My MySQL instance is getting killed by the Linux oom_killer
due to huge consumption of memory by mysql when inserting into longblob
columns. This occurs when restoring a mysqldump which contains a very large longblob
column.
I've run through things like this blog which suggests setting various read/write buffers to different sizes in order to limit memory consumption. But despite the mentioned script outputting a "TOTAL (MAX)" memory of 350MB after tweaks, mysql will still happily gobble up gigabytes of memory before eventually getting killed.
Here's a reproduction via Docker:
docker run -p 3306:3306 -e MYSQL_ROOT_PASSWORD=foobar -d --name mysql-longblob mysql:5.7
mysql -h 127.0.0.1 -P 3306 -u root --password -e "CREATE DATABASE blobs; USE blobs; CREATE TABLE longblob_test (bigcol LONGBLOB NOT NULL) ENGINE = InnoDB;"
mysql -h 127.0.0.1 -P 3306 -u root --password -e \
"SET GLOBAL max_allowed_packet=536870912;" # 512MB
mysql -h 127.0.0.1 -P 3306 -u root --password -D blobs -e "source ./500MB.sql"
In this case, docker stats reported consumption of ~1.8GB memory before it got OOM killed for exceeding its limit.
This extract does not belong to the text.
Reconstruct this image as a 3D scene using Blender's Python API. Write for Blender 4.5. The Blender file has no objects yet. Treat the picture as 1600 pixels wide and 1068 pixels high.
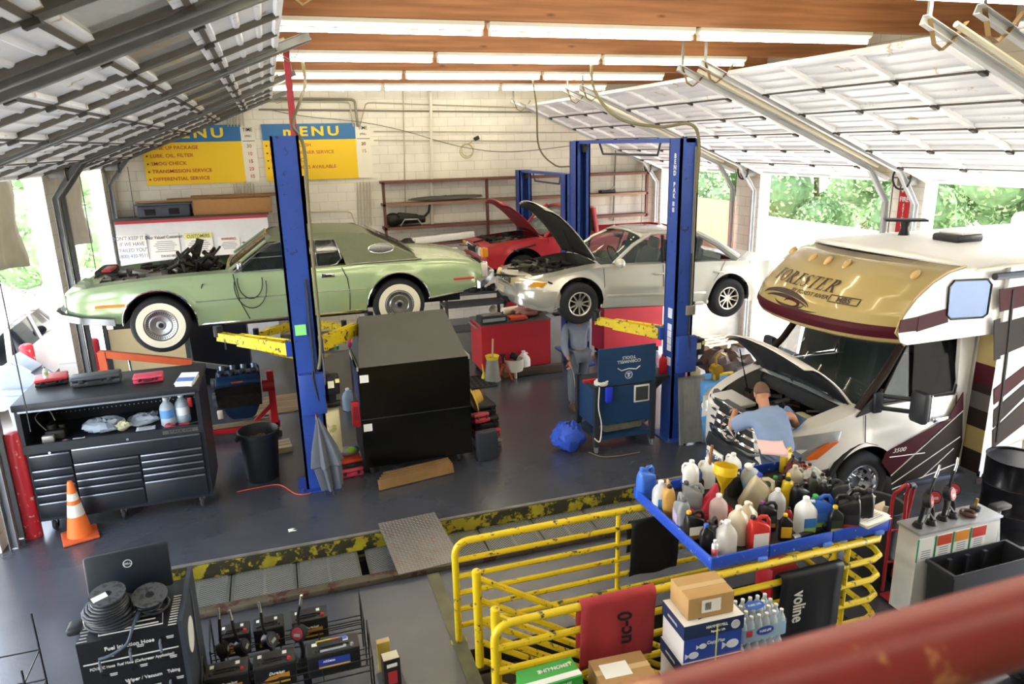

At idle, mysql was reporting ~200MB memory.
Where 500MB.sql is a file inserting a 500MB blob of text in the shape:
INSERT INTO longblob_test VALUES ('500MB_WORTH_OF_TEXT_HERE')
So a couple of questions:
1) Why does mysql need to eat 1.6GB of memory to ingest a 500MB column?
2) How do I set a hard upper limit on mysql to prevent it ever exceeding "x" amount of memory?
P.S: You might be tempted to tell me that this is very silly, and you shouldn't be storing 500MB+ blobs in a database. I absolutely 100% agree! But it's an unfortunate situation, and rearchitecting the data storage is not possible in this situation.